For the rest of you home brewers - those who don't have the book - this is a rare treat. Three recipes in one day.Three very different beers.

Fullers X Ale, also known as Hock (the brewery was very inconsistent in the brewing records), is a fairly typical Dark Mild, with the colour all coming from sugar. I was quite partial to Fullers Hock. When I could find it. One of my favourite Southern Milds.

Lees Best Mild is low-gravity, but with an interesting grist. That actually contains some dark grains, unlike most Dark Mild. At just 1032º, it's hard to see what's "best" about it. I suppose in comparison to their other Mild, which was even weaker at 1028º.

Whitbread Ex PA is, I'm pretty sure, the Pale Ale Whitbread brewed for the Belgian market. The beer still exists, brewqed by someone somewhere. It's much stronger than most UK Ple Ales of its day and quite impressively bitter. At least in calculated IBUs.


Barm said...

Whitbread Pale Ale is what I think of when I see the term Belgian Pale Ale used, so that gets confusing sometimes when someone creates a mess with Cascade hops and abbey yeast and calls it that.

I also regard things like De Koninck as being basically the same style.

Orval (and its imitators like XX Bitter) is also a Belgian Pale Ale of course, but a fossilised version. To make things even more fun, at least one British brewer (Six Degrees North) is now brewing this style, though I have not drunk it often enough to remember whether they put Brettanomyces in it.

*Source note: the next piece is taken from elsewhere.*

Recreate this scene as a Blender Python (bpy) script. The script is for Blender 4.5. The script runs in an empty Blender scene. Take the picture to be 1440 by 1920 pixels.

That 3% black malt in the Best Mild looks an awful lot like the roast barley Noonan said Scottish brewers put into their 60/–.

Ron Pattinson said...


my guess is that Orval was trying to imitate Stock Pale Ales, which is something different toi Whitbread Pale Ale.

having looked at plenty of 60/- recipes, I can categorically say that they contained fuck all black malt. No coloured malt of any kind.